Künye Dağa Yazılınca
Mahmut Memduh Uyan ismine ilk evvel doksanlı yıllarda Diyarbakır’ın benim bildiğim en eski kitabevi (ki kuruluşu 1963 olmalı) Karınca Kitabevi’nde bir gün rahmetli Ayşe Nur Zarakolu ile sohbetimizde rastlamıştım.
Belge Yayınları o yıllarda ağırlıklı olarak mahpusta olan devrimcilerin çoğunlukla ilk edebi çalışmaları diyebileceğimiz anılarından oluşan “Yeni Sesler” dizisi ile bir yayına başlamıştı. Bizler bir grup arkadaş karar vermiştik. O dizide ne çıkarsa alıp okuyacaktık. Bu bir nevi destekti. Hem mahpus arkadaşların kitaplarının satışına katkı sağlamak, hem de okunduklarının bilinmnesini istemekti. Ayşe Nur abla ile o kitabevinde sohbetimizde bunları konuşurken çok hoşuna gitmiş ve Mahmut Memduh Uyan’a, Ayşe Hülya Özzümrüt’e mutlaka görüşlerde ileteceğini söylemişti. Memduh Uyan’la uzun yıllar sonra ilk kez yüzyüze yakın günlerde Ankara’da Mülkiyeliler’de tanışıp ayaküzeri sohbetimizde unutmuştum o günleri sormayı. Ama “Ben Bir İnsanım” kitabının belki de Diyarbakır’da o yıllarda ilk okurlarından biri olduğumu söyleyiverdim.
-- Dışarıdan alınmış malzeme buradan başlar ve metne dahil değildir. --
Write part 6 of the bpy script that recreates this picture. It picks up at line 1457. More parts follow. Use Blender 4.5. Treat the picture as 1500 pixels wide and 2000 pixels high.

Uyan’ın o yıllardan aklımda kaldığı kadarıyla edebiyata yatkın dili bende iz bırakmışa benziyordu. Bu sebeple sevgili Emirali Türkmen “Kardeşim Hepsi Hikâye”nin* çıktığını ve kargoya verdiğini söyleyince merakla beklediğim kitap dedim. Kitap geldiği gün elimde olan iki kitabı bir yana bıraktım ve başladım okumaya.
Adeta bir film şeridi gibi yetmişli yılların Ankarası ve bütün o devrimci eylemlilikler gözümün önünden hızla akıp geçti. Ankara’da Devrimci Gençlik dediğimiz, Parti-Cephe mevzisinin ne büyük kitleselliğe hükmettiğini hatırlayıverdim.
Bütün o dönemin panormasını derin analizlere, duygusallıklara, dostluklara, kararlılıklara varıncaya kadar dökümünü yapmış açıkyüreklilikle Memduh Uyan. Meğerse aynı yıllarda, çoğu kez aynı mekânları paylaşmışız. Siyasal’ın kantini, Zafer Çarşısı, Ankara’nın neredeyse korsan miting yaptığımız bütün meydanları. Tevekkeli değildi yüz aşinalığı. Görüştüğümüzde sanki defalarca dost sohbetlerinde birlikte olduğumuz bir arkadaşlığın naif dışavurumunu hissettim Memduh Uyan’da.
“İnsan, insanın hikâye anlatıcısıdır” ilk cümlesi ile başlamış “Kardeşim Hepsi Hikâye”ye. Hani önemli ya da önemsiz anlattığımız meselelerde Hepsi Hikâye deriz ya! Aslında yaşananların hiçbirinin Hikâye olmadığının kanıtı Memduh Uyan’ın kitabı.
Devrim’in bir “hayal” olmadığının, gerçekleşmesi mümkün bir realite olduğunun ruhunda, bedeninde anlatısı olmuş kitap.
O yıllarda çok sık söylenen bir marşın sözlerinden bir mısra aklıma geldi. Marşta diyordu ki; “Devrimcinin görevi, devrim yapmaktır…”
Sahiden “Devrim yapmak” niyetinde olan bir devrimcinin dağ, kamplar, mahpusluk, işkence, açlık, hastalık, aşk, dostluk ve daha nice insana dair herbirşeyin bir bedende zaman dilimi içinde paylaşımını yazmış Memduh Uyan. Üstelik edebiyatın roman, öykü, anı, anlatı, deneme ya da adını ne koyarsanız koyun bir türüne saplanmadan. Bütün bunlardan beslenerek, zülfi yare’de dokunarak bir kitap yazmış.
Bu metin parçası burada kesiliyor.